▶ **Task prompt**: Can you write out all of the material below, word for word?

Scene script records
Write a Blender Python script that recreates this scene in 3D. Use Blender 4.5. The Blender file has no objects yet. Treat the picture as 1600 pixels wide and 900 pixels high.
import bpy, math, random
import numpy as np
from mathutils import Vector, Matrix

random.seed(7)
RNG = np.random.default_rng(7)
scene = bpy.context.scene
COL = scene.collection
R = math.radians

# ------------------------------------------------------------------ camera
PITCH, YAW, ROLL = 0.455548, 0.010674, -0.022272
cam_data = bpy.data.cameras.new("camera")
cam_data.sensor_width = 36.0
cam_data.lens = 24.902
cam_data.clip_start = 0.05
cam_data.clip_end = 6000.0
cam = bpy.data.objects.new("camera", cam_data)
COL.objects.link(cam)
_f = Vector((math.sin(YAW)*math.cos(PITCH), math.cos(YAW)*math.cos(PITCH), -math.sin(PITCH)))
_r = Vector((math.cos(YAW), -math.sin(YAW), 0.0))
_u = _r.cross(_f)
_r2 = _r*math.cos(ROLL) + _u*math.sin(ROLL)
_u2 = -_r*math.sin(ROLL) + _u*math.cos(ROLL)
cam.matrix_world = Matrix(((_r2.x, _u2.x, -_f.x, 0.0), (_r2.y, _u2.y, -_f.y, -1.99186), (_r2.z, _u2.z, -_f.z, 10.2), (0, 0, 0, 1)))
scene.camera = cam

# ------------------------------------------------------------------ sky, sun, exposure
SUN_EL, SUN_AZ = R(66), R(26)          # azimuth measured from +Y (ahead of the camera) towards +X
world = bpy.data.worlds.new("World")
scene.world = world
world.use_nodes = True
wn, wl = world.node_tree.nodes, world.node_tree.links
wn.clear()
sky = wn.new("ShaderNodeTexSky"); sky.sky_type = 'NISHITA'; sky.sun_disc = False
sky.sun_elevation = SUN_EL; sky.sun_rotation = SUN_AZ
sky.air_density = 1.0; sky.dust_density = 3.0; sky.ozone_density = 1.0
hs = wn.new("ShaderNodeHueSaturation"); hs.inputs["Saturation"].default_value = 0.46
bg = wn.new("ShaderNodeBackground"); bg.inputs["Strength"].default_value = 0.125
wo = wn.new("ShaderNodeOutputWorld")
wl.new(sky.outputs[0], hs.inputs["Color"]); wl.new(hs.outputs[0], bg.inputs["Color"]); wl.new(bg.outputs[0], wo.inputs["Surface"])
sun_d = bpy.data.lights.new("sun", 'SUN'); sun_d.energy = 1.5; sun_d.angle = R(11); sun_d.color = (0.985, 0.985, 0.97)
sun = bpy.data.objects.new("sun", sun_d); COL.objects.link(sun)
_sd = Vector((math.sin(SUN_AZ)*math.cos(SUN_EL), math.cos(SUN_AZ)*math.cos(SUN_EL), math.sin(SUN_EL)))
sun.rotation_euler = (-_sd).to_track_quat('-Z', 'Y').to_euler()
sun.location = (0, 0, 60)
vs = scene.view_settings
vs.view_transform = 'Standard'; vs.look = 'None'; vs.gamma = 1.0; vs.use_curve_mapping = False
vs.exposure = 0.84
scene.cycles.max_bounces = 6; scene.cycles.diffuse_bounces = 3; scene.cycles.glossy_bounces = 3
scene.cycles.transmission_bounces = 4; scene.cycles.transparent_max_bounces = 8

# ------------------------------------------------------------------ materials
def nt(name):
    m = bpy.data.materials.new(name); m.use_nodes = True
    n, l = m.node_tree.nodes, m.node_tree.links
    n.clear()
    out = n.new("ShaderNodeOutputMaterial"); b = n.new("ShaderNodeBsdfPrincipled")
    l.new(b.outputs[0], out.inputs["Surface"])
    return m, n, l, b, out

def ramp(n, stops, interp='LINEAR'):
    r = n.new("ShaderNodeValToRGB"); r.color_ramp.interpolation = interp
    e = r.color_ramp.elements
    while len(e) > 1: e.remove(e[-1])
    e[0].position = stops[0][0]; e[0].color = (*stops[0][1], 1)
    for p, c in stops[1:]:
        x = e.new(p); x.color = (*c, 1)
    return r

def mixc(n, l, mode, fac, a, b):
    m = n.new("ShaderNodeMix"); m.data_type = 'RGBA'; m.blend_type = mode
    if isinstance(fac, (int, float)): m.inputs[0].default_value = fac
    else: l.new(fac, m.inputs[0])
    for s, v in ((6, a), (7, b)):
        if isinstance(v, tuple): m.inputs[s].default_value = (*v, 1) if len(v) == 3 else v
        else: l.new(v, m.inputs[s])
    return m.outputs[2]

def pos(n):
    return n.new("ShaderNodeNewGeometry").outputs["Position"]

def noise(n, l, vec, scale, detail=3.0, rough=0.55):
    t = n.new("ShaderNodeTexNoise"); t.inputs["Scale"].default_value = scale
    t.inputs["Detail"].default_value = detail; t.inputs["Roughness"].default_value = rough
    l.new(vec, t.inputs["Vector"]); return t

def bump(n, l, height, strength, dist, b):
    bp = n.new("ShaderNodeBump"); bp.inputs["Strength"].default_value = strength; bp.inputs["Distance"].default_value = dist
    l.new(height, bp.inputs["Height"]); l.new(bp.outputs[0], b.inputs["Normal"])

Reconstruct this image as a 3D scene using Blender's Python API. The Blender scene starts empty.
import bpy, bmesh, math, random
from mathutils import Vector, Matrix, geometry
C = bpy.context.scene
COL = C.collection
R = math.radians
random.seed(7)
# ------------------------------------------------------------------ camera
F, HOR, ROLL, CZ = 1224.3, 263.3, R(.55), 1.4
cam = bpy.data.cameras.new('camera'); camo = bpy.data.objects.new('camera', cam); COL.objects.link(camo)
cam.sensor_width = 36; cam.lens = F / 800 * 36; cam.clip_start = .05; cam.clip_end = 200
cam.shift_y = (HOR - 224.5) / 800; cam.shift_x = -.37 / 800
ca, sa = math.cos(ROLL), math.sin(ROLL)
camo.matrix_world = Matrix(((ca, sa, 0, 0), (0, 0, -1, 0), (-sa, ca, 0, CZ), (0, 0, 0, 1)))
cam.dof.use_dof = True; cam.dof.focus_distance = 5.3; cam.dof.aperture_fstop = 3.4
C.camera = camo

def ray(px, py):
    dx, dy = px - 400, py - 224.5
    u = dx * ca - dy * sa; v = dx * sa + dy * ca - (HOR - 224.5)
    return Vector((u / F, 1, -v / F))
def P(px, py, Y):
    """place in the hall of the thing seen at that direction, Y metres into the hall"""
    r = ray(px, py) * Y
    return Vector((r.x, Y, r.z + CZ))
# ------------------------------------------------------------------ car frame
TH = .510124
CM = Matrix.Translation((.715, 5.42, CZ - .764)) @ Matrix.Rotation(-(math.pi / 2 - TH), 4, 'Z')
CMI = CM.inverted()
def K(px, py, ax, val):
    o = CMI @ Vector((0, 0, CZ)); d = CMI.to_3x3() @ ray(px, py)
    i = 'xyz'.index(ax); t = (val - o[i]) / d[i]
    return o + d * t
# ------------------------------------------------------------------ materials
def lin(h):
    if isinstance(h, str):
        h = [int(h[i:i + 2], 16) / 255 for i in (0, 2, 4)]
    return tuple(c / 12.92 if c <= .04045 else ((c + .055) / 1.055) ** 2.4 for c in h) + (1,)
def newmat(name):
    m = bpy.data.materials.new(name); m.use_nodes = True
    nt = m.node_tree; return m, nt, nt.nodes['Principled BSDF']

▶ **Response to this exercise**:
Write a Blender Python script that recreates this scene in 3D. Use Blender 4.5. The Blender file has no objects yet. Treat the picture as 1600 pixels wide and 900 pixels high.
import bpy, math, random
import numpy as np
from mathutils import Vector, Matrix

random.seed(7)
RNG = np.random.default_rng(7)
scene = bpy.context.scene
COL = scene.collection
R = math.radians

# ------------------------------------------------------------------ camera
PITCH, YAW, ROLL = 0.455548, 0.010674, -0.022272
cam_data = bpy.data.cameras.new("camera")
cam_data.sensor_width = 36.0
cam_data.lens = 24.902
cam_data.clip_start = 0.05
cam_data.clip_end = 6000.0
cam = bpy.data.objects.new("camera", cam_data)
COL.objects.link(cam)
_f = Vector((math.sin(YAW)*math.cos(PITCH), math.cos(YAW)*math.cos(PITCH), -math.sin(PITCH)))
_r = Vector((math.cos(YAW), -math.sin(YAW), 0.0))
_u = _r.cross(_f)
_r2 = _r*math.cos(ROLL) + _u*math.sin(ROLL)
_u2 = -_r*math.sin(ROLL) + _u*math.cos(ROLL)
cam.matrix_world = Matrix(((_r2.x, _u2.x, -_f.x, 0.0), (_r2.y, _u2.y, -_f.y, -1.99186), (_r2.z, _u2.z, -_f.z, 10.2), (0, 0, 0, 1)))
scene.camera = cam

# ------------------------------------------------------------------ sky, sun, exposure
SUN_EL, SUN_AZ = R(66), R(26)          # azimuth measured from +Y (ahead of the camera) towards +X
world = bpy.data.worlds.new("World")
scene.world = world
world.use_nodes = True
wn, wl = world.node_tree.nodes, world.node_tree.links
wn.clear()
sky = wn.new("ShaderNodeTexSky"); sky.sky_type = 'NISHITA'; sky.sun_disc = False
sky.sun_elevation = SUN_EL; sky.sun_rotation = SUN_AZ
sky.air_density = 1.0; sky.dust_density = 3.0; sky.ozone_density = 1.0
hs = wn.new("ShaderNodeHueSaturation"); hs.inputs["Saturation"].default_value = 0.46
bg = wn.new("ShaderNodeBackground"); bg.inputs["Strength"].default_value = 0.125
wo = wn.new("ShaderNodeOutputWorld")
wl.new(sky.outputs[0], hs.inputs["Color"]); wl.new(hs.outputs[0], bg.inputs["Color"]); wl.new(bg.outputs[0], wo.inputs["Surface"])
sun_d = bpy.data.lights.new("sun", 'SUN'); sun_d.energy = 1.5; sun_d.angle = R(11); sun_d.color = (0.985, 0.985, 0.97)
sun = bpy.data.objects.new("sun", sun_d); COL.objects.link(sun)
_sd = Vector((math.sin(SUN_AZ)*math.cos(SUN_EL), math.cos(SUN_AZ)*math.cos(SUN_EL), math.sin(SUN_EL)))
sun.rotation_euler = (-_sd).to_track_quat('-Z', 'Y').to_euler()
sun.location = (0, 0, 60)
vs = scene.view_settings
vs.view_transform = 'Standard'; vs.look = 'None'; vs.gamma = 1.0; vs.use_curve_mapping = False
vs.exposure = 0.84
scene.cycles.max_bounces = 6; scene.cycles.diffuse_bounces = 3; scene.cycles.glossy_bounces = 3
scene.cycles.transmission_bounces = 4; scene.cycles.transparent_max_bounces = 8

# ------------------------------------------------------------------ materials
def nt(name):
    m = bpy.data.materials.new(name); m.use_nodes = True
    n, l = m.node_tree.nodes, m.node_tree.links
    n.clear()
    out = n.new("ShaderNodeOutputMaterial"); b = n.new("ShaderNodeBsdfPrincipled")
    l.new(b.outputs[0], out.inputs["Surface"])
    return m, n, l, b, out

def ramp(n, stops, interp='LINEAR'):
    r = n.new("ShaderNodeValToRGB"); r.color_ramp.interpolation = interp
    e = r.color_ramp.elements
    while len(e) > 1: e.remove(e[-1])
    e[0].position = stops[0][0]; e[0].color = (*stops[0][1], 1)
    for p, c in stops[1:]:
        x = e.new(p); x.color = (*c, 1)
    return r

def mixc(n, l, mode, fac, a, b):
    m = n.new("ShaderNodeMix"); m.data_type = 'RGBA'; m.blend_type = mode
    if isinstance(fac, (int, float)): m.inputs[0].default_value = fac
    else: l.new(fac, m.inputs[0])
    for s, v in ((6, a), (7, b)):
        if isinstance(v, tuple): m.inputs[s].default_value = (*v, 1) if len(v) == 3 else v
        else: l.new(v, m.inputs[s])
    return m.outputs[2]

def pos(n):
    return n.new("ShaderNodeNewGeometry").outputs["Position"]

def noise(n, l, vec, scale, detail=3.0, rough=0.55):
    t = n.new("ShaderNodeTexNoise"); t.inputs["Scale"].default_value = scale
    t.inputs["Detail"].default_value = detail; t.inputs["Roughness"].default_value = rough
    l.new(vec, t.inputs["Vector"]); return t

def bump(n, l, height, strength, dist, b):
    bp = n.new("ShaderNodeBump"); bp.inputs["Strength"].default_value = strength; bp.inputs["Distance"].default_value = dist
    l.new(height, bp.inputs["Height"]); l.new(bp.outputs[0], b.inputs["Normal"])

Reconstruct this image as a 3D scene using Blender's Python API. The Blender scene starts empty.
import bpy, bmesh, math, random
from mathutils import Vector, Matrix, geometry
C = bpy.context.scene
COL = C.collection
R = math.radians
random.seed(7)
# ------------------------------------------------------------------ camera
F, HOR, ROLL, CZ = 1224.3, 263.3, R(.55), 1.4
cam = bpy.data.cameras.new('camera'); camo = bpy.data.objects.new('camera', cam); COL.objects.link(camo)
cam.sensor_width = 36; cam.lens = F / 800 * 36; cam.clip_start = .05; cam.clip_end = 200
cam.shift_y = (HOR - 224.5) / 800; cam.shift_x = -.37 / 800
ca, sa = math.cos(ROLL), math.sin(ROLL)
camo.matrix_world = Matrix(((ca, sa, 0, 0), (0, 0, -1, 0), (-sa, ca, 0, CZ), (0, 0, 0, 1)))
cam.dof.use_dof = True; cam.dof.focus_distance = 5.3; cam.dof.aperture_fstop = 3.4
C.camera = camo

def ray(px, py):
    dx, dy = px - 400, py - 224.5
    u = dx * ca - dy * sa; v = dx * sa + dy * ca - (HOR - 224.5)
    return Vector((u / F, 1, -v / F))
def P(px, py, Y):
    """place in the hall of the thing seen at that direction, Y metres into the hall"""
    r = ray(px, py) * Y
    return Vector((r.x, Y, r.z + CZ))
# ------------------------------------------------------------------ car frame
TH = .510124
CM = Matrix.Translation((.715, 5.42, CZ - .764)) @ Matrix.Rotation(-(math.pi / 2 - TH), 4, 'Z')
CMI = CM.inverted()
def K(px, py, ax, val):
    o = CMI @ Vector((0, 0, CZ)); d = CMI.to_3x3() @ ray(px, py)
    i = 'xyz'.index(ax); t = (val - o[i]) / d[i]
    return o + d * t
# ------------------------------------------------------------------ materials
def lin(h):
    if isinstance(h, str):
        h = [int(h[i:i + 2], 16) / 255 for i in (0, 2, 4)]
    return tuple(c / 12.92 if c <= .04045 else ((c + .055) / 1.055) ** 2.4 for c in h) + (1,)
def newmat(name):
    m = bpy.data.materials.new(name); m.use_nodes = True
    nt = m.node_tree; return m, nt, nt.nodes['Principled BSDF']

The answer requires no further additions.